A visitor wrote in the following question about PVC pipe swelling and bursting.

"The 15 hp compressor feeds a small plant. An industrial hose of about 6 ft connects to PVC pipe from that point. The PVC pipe is swelling and bursting because of excessive heat from the compressor. I need trouble shooting tips."


The issue of using plastic pipe for plumbing compressed air has been covered on a number of pages on this website, though clearly, it bears repeating based on this recent request from a visitor.

plastic pipe

PVC pipe is not "pressure pipe" as it pertains to the pressures seen in compressed air systems.

No Plastic Pipe At All

With some very specific exceptions, no plastic pipe should be used in plumbing air mains. If in doubt, before you install it, contact that pipe manufacturer and ask for their recommendation as to whether that brand is suitable for a pressure system. Almost all will be very quick to tell you not to use that pipe, even though it may appear as though the plastic pipe has that pressure rating.
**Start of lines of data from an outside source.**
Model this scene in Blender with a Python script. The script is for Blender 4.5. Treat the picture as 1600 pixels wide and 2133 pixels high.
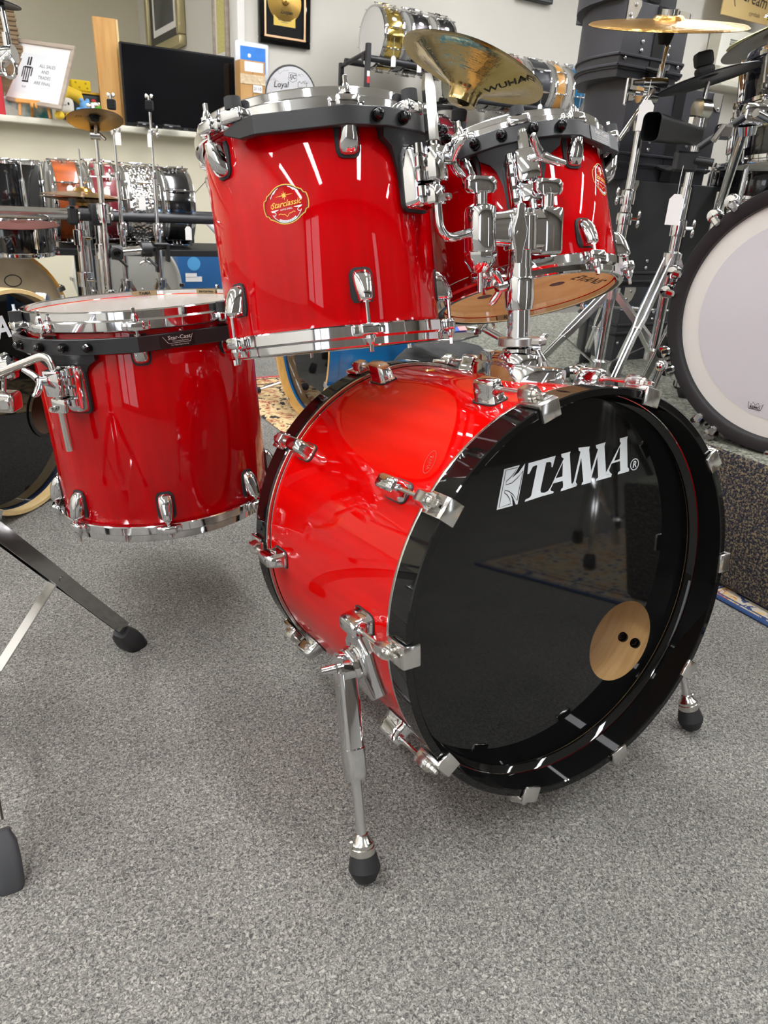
import bpy, bmesh, math, random
from mathutils import Matrix, Vector
import numpy as np
random.seed(7)
for o in list(bpy.data.objects): bpy.data.objects.remove(o)
SC = bpy.context.scene
COL = SC.collection
V = Vector
PI = math.pi
rad = math.radians

# ------------------------------------------------------------------ camera
CF, CP, CR, CH = 1518.2, 0.4166, 0.0606, 0.8426
_cp, _sp, _cr, _sr = math.cos(CP), math.sin(CP), math.cos(CR), math.sin(CR)
CFW = V((0, _cp, -_sp)); _R = V((1, 0, 0)); _U = _R.cross(CFW)
CRT = _cr*_R + _sr*_U; CUP = -_sr*_R + _cr*_U
CLOC = V((0, 0, CH))
cam = bpy.data.cameras.new('camera')
camo = bpy.data.objects.new('camera', cam); COL.objects.link(camo)
cm = Matrix((CRT, CUP, -CFW)).transposed().to_4x4(); cm.translation = CLOC
camo.matrix_world = cm
cam.sensor_fit = 'HORIZONTAL'; cam.sensor_width = 36.0; cam.lens = CF/1600*36.0
cam.clip_start = 0.02; cam.clip_end = 60
cam.dof.use_dof = True; cam.dof.focus_distance = 1.2; cam.dof.aperture_fstop = 17.0
SC.camera = camo

# ------------------------------------------------------------------ world, exposure
w = bpy.data.worlds.new('world'); SC.world = w; w.use_nodes = True
w.node_tree.nodes['Background'].inputs[0].default_value = (0.8, 0.85, 0.9, 1)
w.node_tree.nodes['Background'].inputs[1].default_value = 3.6
SC.view_settings.view_transform = 'Standard'
SC.view_settings.look = 'None'
SC.view_settings.exposure = 0.0
SC.view_settings.gamma = 1.0
SC.view_settings.use_curve_mapping = False
LAMP = 40.0          # strength of the ceiling lamps' diffusers

# room frame: u runs along the back wall, v runs away from the entrance
G = rad(31)
A = V((math.cos(G), math.sin(G), 0)); B = V((-math.sin(G), math.cos(G), 0)); Z = V((0, 0, 1))
def UV(u, v, z): return A*u + B*v + Z*z
ROOM = Matrix.Rotation(G, 4, 'Z')
def ray(px, py): return (CFW*CF + CRT*(px-800) - CUP*(py-1066.5)).normalized()
def PV(px, py, v):
    d = ray(px, py); return CLOC + d*((v - CLOC.dot(B))/d.dot(B))
def PU(px, py, u):
    d = ray(px, py); return CLOC + d*((u - CLOC.dot(A))/d.dot(A))
def PZ(px, py, z):
    d = ray(px, py); return CLOC + d*((z - CH)/d.z)
def PY(px, py, y):
    d = ray(px, py); return CLOC + d*(y/d.y)
def uvz(p): return (p.dot(A), p.dot(B), p.z)

# ------------------------------------------------------------------ mesh helpers
def frame(origin, zdir, xhint=None):
    z = V(zdir).normalized()
    x = V(xhint) if xhint is not None else (V((1, 0, 0)) if abs(z.x) < .9 else V((0, 1, 0)))
    x = (x - z*x.dot(z)).normalized(); y = z.cross(x)
    m = Matrix((x, y, z)).transposed().to_4x4(); m.translation = V(origin)
    return m
I4 = Matrix.Identity(4)
T = Matrix.Translation
def RZ(a): return Matrix.Rotation(a, 4, 'Z')
def RX(a): return Matrix.Rotation(a, 4, 'X')
def RY(a): return Matrix.Rotation(a, 4, 'Y')

class MB:
    def __init__(s): s.bm = bmesh.new()
    def vf(s, verts, faces, M=I4):
        vs = [s.bm.verts.new(M @ V(v)) for v in verts]
        out = []
        for f in faces:
            try: out.append(s.bm.faces.new([vs[i] for i in f]))
            except ValueError: pass
        return s
    def lathe(s, prof, seg=32, M=I4, closed=False, a0=0.0, a1=2*PI, wave=None):
        full = abs(a1-a0-2*PI) < 1e-6
        n = seg if full else seg+1
        rows = []
        for k in range(n):
            a = a0 + (a1-a0)*k/seg
            c, si = math.cos(a), math.sin(a)
            row = []
            for (r, z) in prof:
                if wave: r, z = wave(r, z, a)
                row.append(s.bm.verts.new(M @ V((r*c, r*si, z))))
            rows.append(row)
        m = len(prof)
        for k in range(seg):
            r0, r1 = rows[k], rows[(k+1) % n]
            for j in range(m if closed else m-1):
                j2 = (j+1) % m
                q = [r0[j], r1[j], r1[j2], r0[j2]]
                try: s.bm.faces.new(q)
                except ValueError: pass
        return s
    def disc(s, r, z=0, seg=32, M=I4, dome=0.0, rings=3):
        return s.lathe([(max(1e-5, r*k/rings), z+dome*(1-(k/rings)**2)) for k in range(rings, -1, -1)], seg, M)
    def tube(s, pts, r, seg=10, M=I4, cap=True, flat=None):
        pts = [V(p) for p in pts]; n = len(pts)
        rs = r if isinstance(r, (list, tuple)) else [r]*n
        t0 = (pts[1]-pts[0]).normalized()
        up = V((0, 0, 1)) if abs(t0.z) < .9 else V((1, 0, 0))
        x = (up - t0*up.dot(t0)).normalized()
        rows = []
        for i in range(n):
            t = (pts[min(i+1, n-1)]-pts[max(i-1, 0)]).normalized()
            x = (x - t*x.dot(t)).normalized(); y = t.cross(x)
            row = []
            for k in range(seg):
                a = 2*PI*k/seg
                fx, fy = (1, 1) if not flat else flat
                row.append(s.bm.verts.new(M @ (pts[i] + (x*math.cos(a)*fx + y*math.sin(a)*fy)*rs[i])))
            rows.append(row)
        for i in range(n-1):
            for k in range(seg):
                k2 = (k+1) % seg
                s.bm.faces.new([rows[i][k], rows[i][k2], rows[i+1][k2], rows[i+1][k]])
        if cap:
            s.bm.faces.new(rows[0][::-1]); s.bm.faces.new(rows[-1])
        return s
    def cyl(s, p0, p1, r0, r1=None, seg=14, M=I4):
        return s.tube([p0, p1], [r0, r0 if r1 is None else r1], seg, M)
    def box(s, c, d, M=I4, bev=0.0, bseg=1, taper=1.0):
        x, y, z = d[0]/2, d[1]/2, d[2]/2; c = V(c)
        vs = [V((sx*x*(taper if sz > 0 else 1), sy*y*(taper if sz > 0 else 1), sz*z)) for sz in (-1, 1) for sy in (-1, 1) for sx in (-1, 1)]
        bvs = [s.bm.verts.new(M @ (c+v)) for v in vs]
        fs = [(0, 2, 3, 1), (4, 5, 7, 6), (0, 1, 5, 4), (2, 6, 7, 3), (0, 4, 6, 2), (1, 3, 7, 5)]
        faces = [s.bm.faces.new([bvs[i] for i in f]) for f in fs]
        if bev > 0:
            es = list({e for f in faces for e in f.edges})
            bmesh.ops.bevel(s.bm, geom=es, offset=bev, segments=bseg, affect='EDGES', profile=.5)
        return s
    def prism(s, poly, z0, z1, M=I4, bev=0.0):
        lo = [s.bm.verts.new(M @ V((p[0], p[1], z0))) for p in poly]
        hi = [s.bm.verts.new(M @ V((p[0], p[1], z1))) for p in poly]
        n = len(poly)
        fs = [s.bm.faces.new(lo[::-1]), s.bm.faces.new(hi)]
        for i in range(n):
            fs.append(s.bm.faces.new([lo[i], lo[(i+1) % n], hi[(i+1) % n], hi[i]]))
        if bev > 0:
            es = [e for e in fs[1].edges]
            bmesh.ops.bevel(s.bm, geom=es, offset=bev, segments=2, affect='EDGES', profile=.5)
        return s
    def loft(s, loops, M=I4, cap=True):
        rows = [[s.bm.verts.new(M @ V(p)) for p in L] for L in loops]
        n = len(rows[0])
        for i in range(len(rows)-1):
            for k in range(n):
                k2 = (k+1) % n
                s.bm.faces.new([rows[i][k], rows[i][k2], rows[i+1][k2], rows[i+1][k]])
        if cap:
            s.bm.faces.new(rows[0][::-1]); s.bm.faces.new(rows[-1])
        return s
    def ball(s, c, r, M=I4, seg=14, rings=8, sc=(1, 1, 1)):
        prof = [(max(1e-5, r*math.sin(PI*k/rings)), -r*math.cos(PI*k/rings)) for k in range(rings+1)]
        return s.lathe(prof, seg, M @ T(V(c)) @ Matrix.Diagonal((*sc, 1)))
    def mesh(s, name, mats=None, X=None, ang=35):
        if X is not None: s.bm.transform(X)
        bmesh.ops.recalc_face_normals(s.bm, faces=s.bm.faces)
        me = bpy.data.meshes.new(name); s.bm.to_mesh(me); s.bm.free()
        me.polygons.foreach_set('use_smooth', [True]*len(me.polygons))
        if ang: me.set_sharp_from_angle(angle=rad(ang))
        if mats:
            for m in (mats if isinstance(mats, (list, tuple)) else [mats]): me.materials.append(m)
        return me
    def build(s, name, mats, parent=None, X=None, ang=35, **kw):
        return link(name, s.mesh(name, mats, X, ang), parent, **kw)

def link(name, me, parent=None, M=None, label=None, cat=None, group=None, kind=None):
    o = bpy.data.objects.new(name, me); COL.objects.link(o)
    if parent is not None: o.parent = parent
    if M is not None: o.matrix_local = M
    if label: o['label'] = label
    if cat: o['category'] = cat
    if group: o['group'] = group
    if kind: o['kind'] = kind
    return o
def thing(name, label, cat, M=I4, group=None):
    o = link(name, None, None, None, label, cat, group)
    o.empty_display_size = .05
    o.matrix_world = M
    return o
def copy_tree(o, parent=None):
    c = o.copy(); COL.objects.link(c)
    if parent is not None:
        c.parent = parent; c.matrix_parent_inverse = o.matrix_parent_inverse.copy()
    for ch in [x for x in bpy.data.objects if x.parent is o]: copy_tree(ch, c)
    return c
def smoothpath(pts, r=.03, n=6):
    """round the inner corners of a polyline"""
    pts = [V(p) for p in pts]; out = [pts[0]]
    for i in range(1, len(pts)-1):
        a, b, c = pts[i-1], pts[i], pts[i+1]
        d1, d2 = (a-b), (c-b)
        k = min(r, d1.length*.49, d2.length*.49)
        p, q = b + d1.normalized()*k, b + d2.normalized()*k
        for j in range(n+1):
            t = j/n
            out.append(p*(1-t)**2 + b*2*t*(1-t) + q*t*t)
    out.append(pts[-1]); return out
def rrect(w_, h_, r, n=5):
    pts = []
    for cx, cy, a0 in ((w_/2-r, h_/2-r, 0), (-w_/2+r, h_/2-r, PI/2), (-w_/2+r, -h_/2+r, PI), (w_/2-r, -h_/2+r, 1.5*PI)):
        for k in range(n+1):
            a = a0 + PI/2*k/n
            pts.append((cx+r*math.cos(a), cy+r*math.sin(a)))
    return pts
def curve_faces(loops, closed=True):
    """filled flat shape with holes -> (verts, faces)"""
    cu = bpy.data.curves.new('tmp', 'CURVE'); cu.dimensions = '2D'; cu.fill_mode = 'BOTH'
    for L in loops:
        sp = cu.splines.new('POLY'); sp.points.add(len(L)-1)
        for p, q in zip(sp.points, L): p.co = (q[0], q[1], 0, 1)
        sp.use_cyclic_u = True
    return _conv(cu)
def _conv(cu):
    o = bpy.data.objects.new('tmp', cu); COL.objects.link(o)
    me = bpy.data.meshes.new_from_object(o)
    vs = [tuple(v.co) for v in me.vertices]; fs = [tuple(p.vertices) for p in me.polygons]
    bpy.data.objects.remove(o); bpy.data.curves.remove(cu); bpy.data.meshes.remove(me)
    return vs, fs
_tc = {}
def text_faces(s, size, shear=0.0, bold=0.0, align='CENTER', res=2):
    key = (s, size, shear, bold, align)
    if key not in _tc:
        cu = bpy.data.curves.new('tmp', 'FONT'); cu.body = s; cu.size = size; cu.shear = shear; cu.offset = bold
        cu.align_x = align; cu.align_y = 'CENTER'; cu.resolution_u = res
        _tc[key] = _conv(cu)
    return _tc[key]
def strip2d(pts, w_, closed=False):
    """polyline of width w_ -> (verts, faces) flat"""
    n = len(pts); vs = []; fs = []
    for i in range(n):
        a = V((*pts[(i-1) % n if closed else max(i-1, 0)][:2], 0)); c = V((*pts[(i+1) % n if closed else min(i+1, n-1)][:2], 0))
        t = (c-a).normalized(); nn = V((-t.y, t.x, 0))
        b = V((*pts[i][:2], 0)); vs += [tuple(b+nn*w_/2), tuple(b-nn*w_/2)]
    for i in range(n if closed else n-1):
        j = (i+1) % n
        fs.append((2*i, 2*i+1, 2*j+1, 2*j))
    return vs, fs
def mapvf(vf, f):
    return [f(*v[:2]) for v in vf[0]], vf[1]

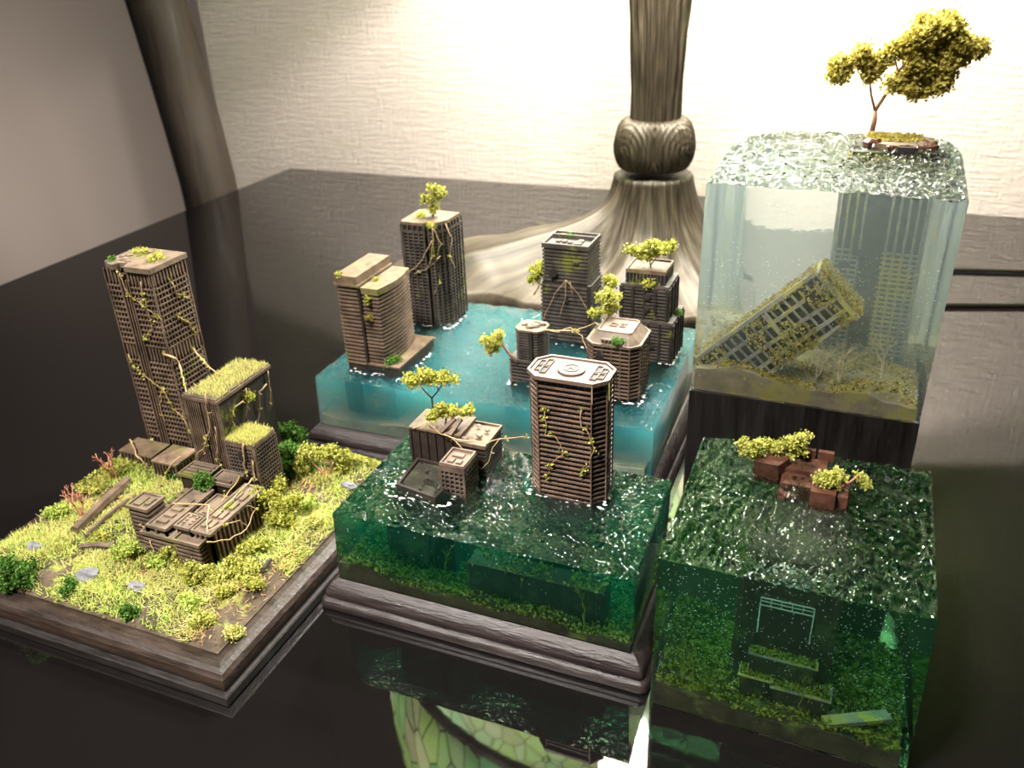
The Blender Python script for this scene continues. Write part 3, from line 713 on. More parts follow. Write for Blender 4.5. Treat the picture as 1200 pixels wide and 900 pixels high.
# C2 notched tower
t = thing('notched_tower', 'tall dark notched tower with a yellow tree on its roof, at rear left', 'tower', (-.935, 1.735, .08), 'model towers'); cx, cy = -.935, 1.735
P2 = [(-.055, -.045), (-.045, -.055), (.010, -.055), (.010, -.045), (.020, -.045), (.020, -.052), (.030, -.052), (.052, -.020), (.055, .05), (-.04, .055), (-.055, .045)]
Pc = [(-.052, -.044), (-.044, -.052), (.006, -.052), (.022, -.042), (.030, -.048), (.049, -.019), (.052, .047), (-.038, .052), (-.052, .044)]
MB().prism(Pc, 0, H(.420)).build('core', 'core', t)
floors(t, P2, H(.180), H(.400), 27, .0028, 'slab_dark')
mb = MB(); fins(mb, P2, H(.175), H(.418), .014, .0028, .002, .0016); mb.build('pilasters', 'slab_dark', t)
MB().prism(inset(P2, -.0008), H(.400), H(.406)).build('band', 'slab_dark', t); MB().prism([(x * 1.02, y * 1.02) for x, y in Pc], H(.4185), H(.4255)).build('roof', 'roof_dark', t)
MB().blob((.0, .0, H(.427)), .02, 7, (1, 1, .15)).build('roof_debris', 'roof', t)
foam_glints(-.93, 1.735, .115, .115, zC + .002, 'white foam and painted glints at the foot of the notched tower', 70)
tree('roof_tree', 'upright yellow-green tree on the roof of the notched tower', (-.925, 1.73, .4255), [[(0, 0, 0, .002), (.002, 0, .03, .0015), (-.006, 0, .05, .001)]],
     [(.0, 0, .022, .012), (.004, 0, .042, .016), (-.014, 0, .045, .012), (.016, 0, .056, .014), (.004, 0, .066, .013), (.02, 0, .062, .010)], 2400, .0028, 'lime', sq_=.8)
tuft('pale moss patch left of the tree on notched tower roof', (-.96, 1.725, .426), .020, 420, 'lime', .0024, .4)
tuft('small moss knot on front edge of notched tower roof', (-.905, 1.685, .420), .010, 220, 'olive', .0022, .8)
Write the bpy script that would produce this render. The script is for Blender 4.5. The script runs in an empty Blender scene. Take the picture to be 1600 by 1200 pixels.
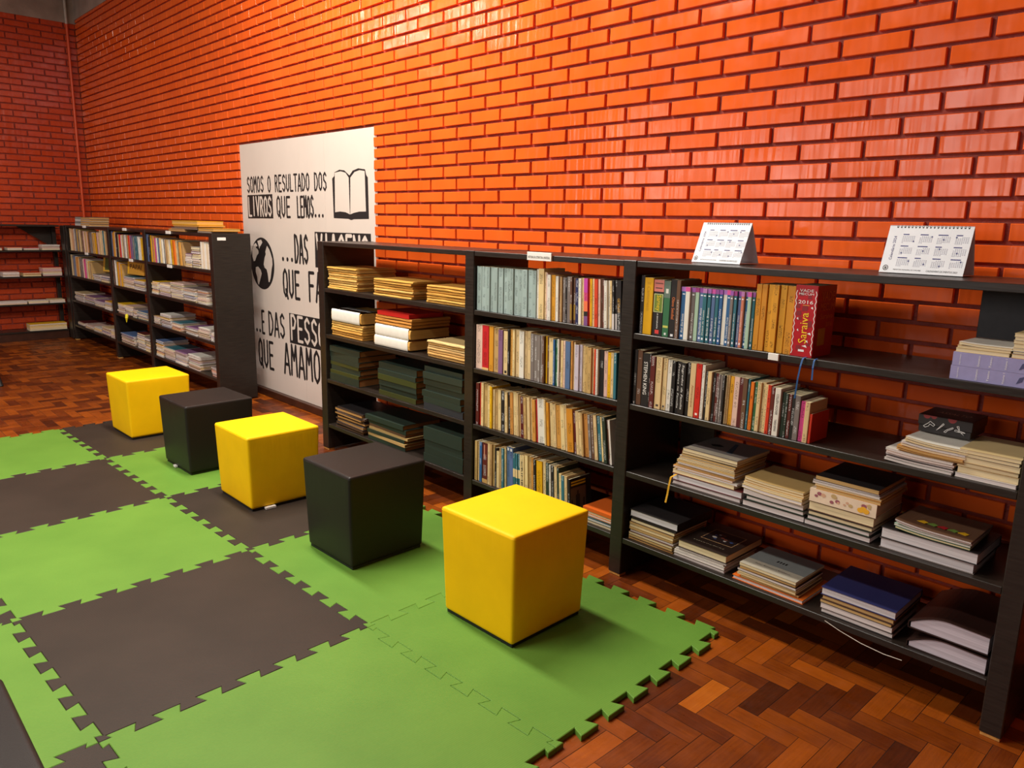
import bpy, bmesh, math, random
from mathutils import Vector, Matrix
PI = math.pi
S = bpy.context.scene
COL = S.collection

# ------------------------------------------------------------------ camera
def set_camera():
    pos = Vector((4.5164, -3.1383, 1.6131)); yaw, pitch, roll, f = -0.8108, -0.2065, 0.0215, 1190.4
    fw = Vector((math.sin(yaw)*math.cos(pitch), math.cos(yaw)*math.cos(pitch), math.sin(pitch)))
    r = fw.cross(Vector((0, 0, 1))).normalized(); u = r.cross(fw)
    r2 = r*math.cos(roll) + u*math.sin(roll); u2 = -r*math.sin(roll) + u*math.cos(roll)
    cd = bpy.data.cameras.new('camera'); cd.sensor_fit = 'HORIZONTAL'; cd.sensor_width = 36.0
    cd.lens = f/1600*36.0; cd.clip_start = 0.05; cd.clip_end = 100
    cam = bpy.data.objects.new('camera', cd); COL.objects.link(cam)
    m = Matrix.Identity(4)
    for i in range(3):
        m[i][0] = r2[i]; m[i][1] = u2[i]; m[i][2] = -fw[i]; m[i][3] = pos[i]
    cam.matrix_world = m
    S.camera = cam
set_camera()

# ------------------------------------------------------------------ world, exposure, lights
w = bpy.data.worlds.new('world'); S.world = w; w.use_nodes = True
w.node_tree.nodes['Background'].inputs[0].default_value = (1.0, 0.93, 0.85, 1)
w.node_tree.nodes['Background'].inputs[1].default_value = 0.03
S.view_settings.view_transform = 'Standard'; S.view_settings.look = 'None'
S.view_settings.exposure = -0.55; S.view_settings.gamma = 1.0; S.view_settings.use_curve_mapping = False
def area(name, loc, direction, sx, sy, power, col):
    ld = bpy.data.lights.new(name, 'AREA'); ld.shape = 'RECTANGLE'; ld.size = sx; ld.size_y = sy
    ld.energy = power; ld.color = col
    o = bpy.data.objects.new(name, ld); COL.objects.link(o)
    o.location = loc; o.rotation_euler = Vector(direction).to_track_quat('-Z', 'Y').to_euler()
    return o
# fluorescent batten by the long wall, then fill lamps added under the ceiling
area('ceiling_batten_or_fill', (0.2, -1.25, 4.35), (0, 0.06, -1), 2.6, 0.30, 370, (1.0, 0.93, 0.82))
area('ceiling_batten_or_fill', (0.9, -3.7, 4.35), (0, 0.0, -1), 2.6, 0.30, 285, (1.0, 0.95, 0.87))  # unseen fill lamp, added to light the cube fronts and book spines
area('ceiling_batten_or_fill', (-4.4, -3.7, 4.35), (0, 0.0, -1), 2.4, 0.30, 140, (1.0, 0.93, 0.84))  # unseen fill lamp, added to brighten the far bookcase and floor
# daylight through the windows of the opposite wall
for wx in (-3.6, -1.2, 1.2, 3.6):
    area('window_daylight', (wx, -7.9, 2.6), (0, 1, -0.10), 1.5, 1.5, 56, (1.0, 0.97, 0.93))

# ------------------------------------------------------------------ helpers
def link(o, parent=None):
    COL.objects.link(o)
    if parent: o.parent = parent
    return o
def tag(o, label=None, cat=None, group=None, kind=None):
    if label: o['label'] = label
    if cat: o['category'] = cat
    if group: o['group'] = group
    if kind: o['kind'] = kind
    return o
def empty(name, loc=(0, 0, 0), rz=0.0):
    o = bpy.data.objects.new(name, None); o.empty_display_size = 0.1
    o.location = loc; o.rotation_euler = (0, 0, rz); COL.objects.link(o); return o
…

The pressure rating of plastic pipe is predicated on the temperature of the area in which the pipe is to be installed. The burst or fail pressure of plastic pipe falls dramatically as the tempeature rises. Hotter temperatures means that the pipe wall cannot handle the pressure and will fail, much like the PVC the visitor writes about.

Do your workers and your liability insurance folks a favor, and remove all plastic pressure pipe (unless the manufacturer says you can use it) completely! Fast!

Compressed Air Plumbing Options

I have long been a proponent of using copper pipe for plumbing compressed air. Copper does not rust, it assembled pretty easily with simple tools and a soldering torch, it is available with a host of accessories, allowing it to be plumbed into virtually any application. The problem with copper is that it is expensive.

I am not a supporter of black pipe. Since it is low cost though, that is the pipe of choice for many folks to use for their air mains. You will need to have some expertise in using threading equipment to install it, it is quite heavy to use, and in time, with the amount of water that a typical air compressor puts into the air mains flooding the black pipe, it will not be long before the pipe is rusting, pitting and scaling. This means that you will need effective air preparation equipment installed downstream from the black pipe to remove all the crud that it will, eventually, put into the air stream.

There are some air main systems that use aluminum piping. I perceive these to be the highest cost air main material, though the systems lend themselves to a more easier system than that of black pipe.

What About Plastic Tube?

This page is about not using plastic pipe for air mains.

There are a number of plastic tubes available that are built to handle typical compressed air plumbing; polyethylene and urethane are a couple. They typically are small in diameter, and are meant to plumb compressed air from a manifold or air main to the point of use; air tools, valves etc. They typically are sized up to 1/2" O.D., and as such, are not large enough for plant air mains.